Davvero imponente il lavoro di elaborazione su cui si fonda Gaia DR2. Basti pensare che i circa 450 ricercatori ed esperti di software provenienti da venti paesi europei che operano nel DPAC (Data Processing and Analysis Consortium) hanno dovuto processare ben 1,5 milioni di gigabyte. Notevole il coinvolgimento dell’astronomia italiana nel progetto: INAF (Istituto Nazionale di Astrofisica) vede coinvolte le strutture di Bologna, Catania, Firenze, Napoli, Padova, Roma, Teramo e Torino; ASI (Agenzia Spaziale Italiana) partecipa con lo SSDC (Space Science Data Center) di Roma e con il DPCT, il centro di elaborazione dati di Torino, l’unico tra i sei centri di calcolo europei del Consorzio presente in territorio italiano.

Non solo stelle…

È evidente che i dati stellari facciano la parte del leone nel catalogo di Gaia. Dati che, oltre alle già citate misure di luminosità e posizione, comprendono anche le temperature superficiali di oltre 160 milioni di stelle, le dimensioni di 76 milioni di astri, le curve di luce (cioè la variazione della luminosità nel tempo) di oltre mezzo milione di stelle variabili e l’effetto di oscuramento dovuto alle polveri interstellari su circa 87 milioni di stelle. Potrà sembrare strano, ma non ci sono solo le stelle in DR2.
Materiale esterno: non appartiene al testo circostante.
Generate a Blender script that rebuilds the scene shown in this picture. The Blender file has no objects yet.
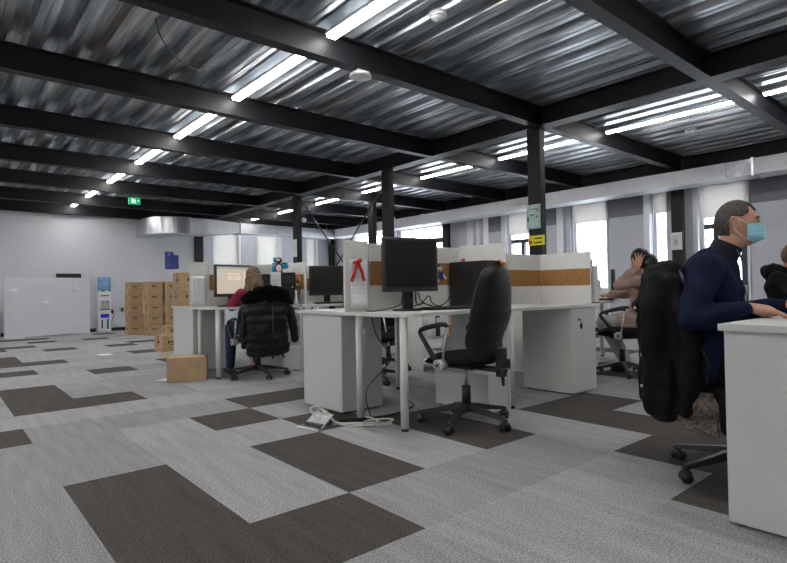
import bpy, bmesh, math, random
from mathutils import Vector, Matrix, noise
random.seed(7)
PI = math.pi
SC = bpy.context.scene
COL = SC.collection

# ------------------------------------------------------------------ camera
cam_d = bpy.data.cameras.new('camera'); cam = bpy.data.objects.new('camera', cam_d); COL.objects.link(cam)
YAW, PIT, ROL = .8650, .0168, -.0169
_f = Vector((math.cos(YAW)*math.cos(PIT), math.sin(YAW)*math.cos(PIT), math.sin(PIT)))
_r = Vector((math.sin(YAW), -math.cos(YAW), 0)); _u = _r.cross(_f)
_r2 = _r*math.cos(ROL)+_u*math.sin(ROL); _u2 = _u*math.cos(ROL)-_r*math.sin(ROL)
cm = Matrix((_r2, _u2, -_f)).transposed().to_4x4(); cm.translation = (-.4944, -3.1501, .9486)
cam.matrix_world = cm
cam_d.sensor_width = 36; cam_d.lens = 541.627/787*36; cam_d.clip_start = .05; cam_d.clip_end = 200
SC.camera = cam
# ------------------------------------------------------------------ world, exposure
SC.view_settings.view_transform = 'Standard'; SC.view_settings.look = 'None'
SC.view_settings.gamma = 1; SC.view_settings.use_curve_mapping = False
SC.view_settings.exposure = 1.25
SKY = 4.6
LAMP = 15.0
w = bpy.data.worlds.new('overcast_sky'); SC.world = w; w.use_nodes = True
w.node_tree.nodes['Background'].inputs[0].default_value = (.90, .95, 1, 1)
w.node_tree.nodes['Background'].inputs[1].default_value = SKY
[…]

Gli strumenti di Gaia, infatti, hanno anche rilevato la posizione di oltre 14 mila asteroidi, misure importantissime per definirne al meglio le orbite. Spingendosi poi nelle profondità del Cosmo, Gaia ci ha restituito anche le misure di posizione di mezzo milione di quasar, galassie poste a miliardi di anni luce di distanza rese particolarmente brillanti dall’intensa attività dell’immenso buco nero che alberga nelle loro regioni centrali. Per la prima volta, alle misure di posizione ottenute con osservazioni radio si affiancano ora rilevazioni in luce visibile, con la possibilità concreta, dunque, di poter finalmente creare un affidabile sistema di riferimento celeste.
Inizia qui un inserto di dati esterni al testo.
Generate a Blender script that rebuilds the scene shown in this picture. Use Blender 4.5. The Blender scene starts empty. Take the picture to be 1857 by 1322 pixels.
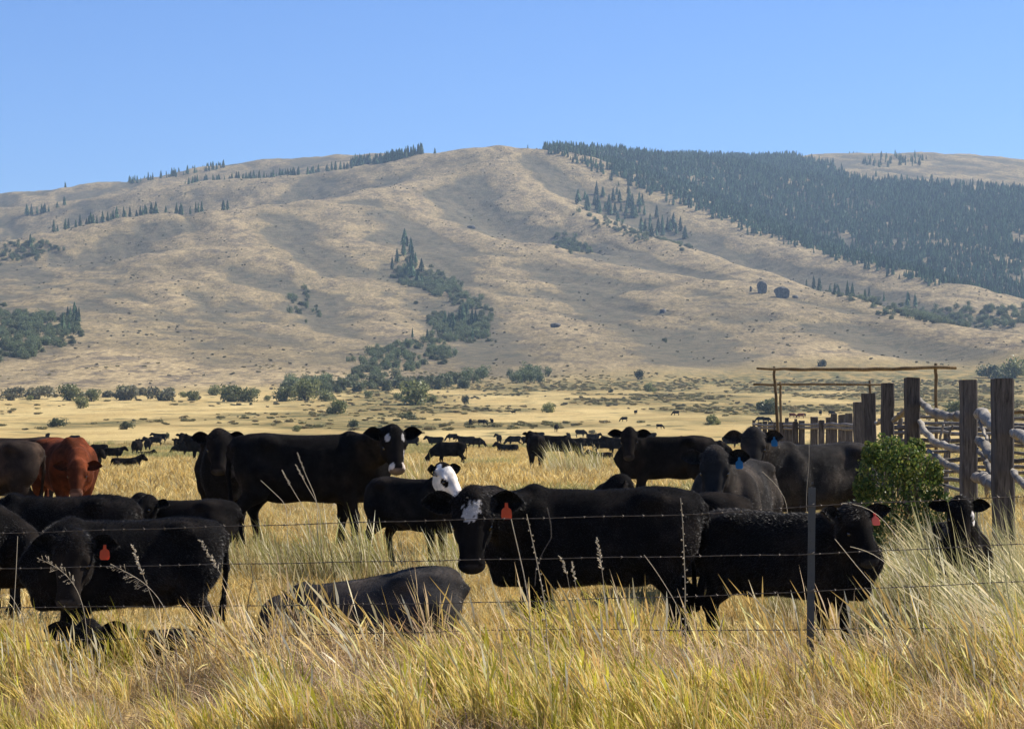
import bpy, math, random
import numpy as np
from mathutils import Vector, Matrix, Euler
random.seed(7); rng = np.random.default_rng(11)
sc = bpy.context.scene
C = sc.collection

# ------------------------------------------------------------------ camera, sky, sun, exposure
F = 4000.0; CX = 928.5; HY = 715.0; CZ = 1.88
cam_d = bpy.data.cameras.new('camera'); cam = bpy.data.objects.new('camera', cam_d); C.objects.link(cam)
cam.location = (0, 0, CZ); cam.rotation_euler = (math.radians(90), 0, 0)
cam_d.sensor_width = 36; cam_d.lens = F / 1857 * 36; cam_d.shift_y = (HY - 661) / 1857
cam_d.clip_start = 0.5; cam_d.clip_end = 30000
sc.camera = cam
SUN_EL = math.radians(43); SUN_AZ = math.radians(62)      # azimuth measured from the view direction to the right
world = bpy.data.worlds.new('World'); sc.world = world; world.use_nodes = True
wn = world.node_tree.nodes; wl = world.node_tree.links
sky = wn.new('ShaderNodeTexSky'); sky.sky_type = 'NISHITA'; sky.sun_disc = False
sky.sun_elevation = SUN_EL; sky.sun_rotation = SUN_AZ
sky.altitude = 1800; sky.air_density = 1.15; sky.dust_density = 0.05; sky.ozone_density = 4.5
sm = wn.new('ShaderNodeMix'); sm.data_type = 'RGBA'; sm.blend_type = 'MULTIPLY'; sm.inputs[0].default_value = 1.0; sm.inputs[7].default_value = (.70, .89, 1.26, 1)
wl.new(sky.outputs[0], sm.inputs[6]); wl.new(sm.outputs[2], wn['Background'].inputs[0]); wn['Background'].inputs[1].default_value = 0.066
sd = bpy.data.lights.new('sun', 'SUN'); sd.energy = 5.0; sd.angle = math.radians(0.5); sd.color = (1.0, 0.93, 0.82)
so = bpy.data.objects.new('sun', sd); C.objects.link(so)
sdir = Vector((math.cos(SUN_EL) * math.sin(SUN_AZ), math.cos(SUN_EL) * math.cos(SUN_AZ), math.sin(SUN_EL)))
so.rotation_euler = sdir.to_track_quat('Z', 'Y').to_euler(); so.location = (0, 0, 50)
sc.view_settings.view_transform = 'Standard'; sc.view_settings.look = 'None'
sc.view_settings.exposure = 0.80; sc.view_settings.gamma = 1.0; sc.view_settings.use_curve_mapping = False
sc.render.engine = 'CYCLES'
sc.cycles.max_bounces = 6; sc.cycles.diffuse_bounces = 2; sc.cycles.glossy_bounces = 2
sc.cycles.transmission_bounces = 3; sc.cycles.volume_bounces = 0; sc.cycles.transparent_max_bounces = 6
HAZE = 7.0e-5

# ------------------------------------------------------------------ helpers
def tag(o, label=None, cat=None, group=None, kind=None):
    if label: o['label'] = label
    if cat: o['category'] = cat
    if group: o['group'] = group
    if kind: o['kind'] = kind
    return o
def empty(name, loc=(0, 0, 0), rz=0):
    o = bpy.data.objects.new(name, None); o.empty_display_size = .1
    o.location = loc; o.rotation_euler = (0, 0, rz); C.objects.link(o); return o
def mesh_np(name, V, Q=None, T=None, col=None, smooth=True, colname='tint'):
    """fast mesh from numpy verts, quads and triangles, optional per-vertex colour"""
    me = bpy.data.meshes.new(name)
    V = np.asarray(V, np.float32).reshape(-1, 3)
    parts = []; tot = []
    if Q is not None and len(Q): Q = np.asarray(Q, np.int32); parts.append(Q.reshape(-1)); tot.append(np.full(len(Q), 4, np.int32))
    if T is not None and len(T): T = np.asarray(T, np.int32); parts.append(T.reshape(-1)); tot.append(np.full(len(T), 3, np.int32))
    li = np.concatenate(parts); lt = np.concatenate(tot)
    me.vertices.add(len(V)); me.vertices.foreach_set('co', V.reshape(-1))
    me.loops.add(len(li)); me.loops.foreach_set('vertex_index', li)
    me.polygons.add(len(lt))
    ls = np.concatenate([[0], np.cumsum(lt)[:-1]]).astype(np.int32)
    me.polygons.foreach_set('loop_start', ls); me.polygons.foreach_set('loop_total', lt)
    me.polygons.foreach_set('use_smooth', np.full(len(lt), smooth))
    if col is not None:
        a = me.color_attributes.new(colname, 'FLOAT_COLOR', 'POINT')
        c4 = np.ones((len(V), 4), np.float32); c4[:, :3] = col; a.data.foreach_set('color', c4.reshape(-1))
    me.update(calc_edges=True)
    return me
def obj(name, me, mats, parent=None):
    o = bpy.data.objects.new(name, me); C.objects.link(o)
    for m in (mats if isinstance(mats, (list, tuple)) else [mats]):
        if m and m.name not in [x.name for x in me.materials if x]: me.materials.append(m)
    if parent: o.parent = parent
    return o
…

Non solo stelle, insomma, in questa impressionante marea di dati riversata da Gaia sulle scrivanie degli astronomi. E non è ancora finita. Il satellite, infatti, sta ancora continuando, imperterrito, la sua accurata opera di osservazione e lo farà ancora almeno fino al 2019, data prevista quale termine della missione ufficiale. Questo significa che nel prossimo futuro – si parla dei primi Anni Venti – Gaia ci regalerà un altro fantastico catalogo. Viste le premesse di DR1 e DR2, è lecito attendersi sorprese ancora più entusiasmanti.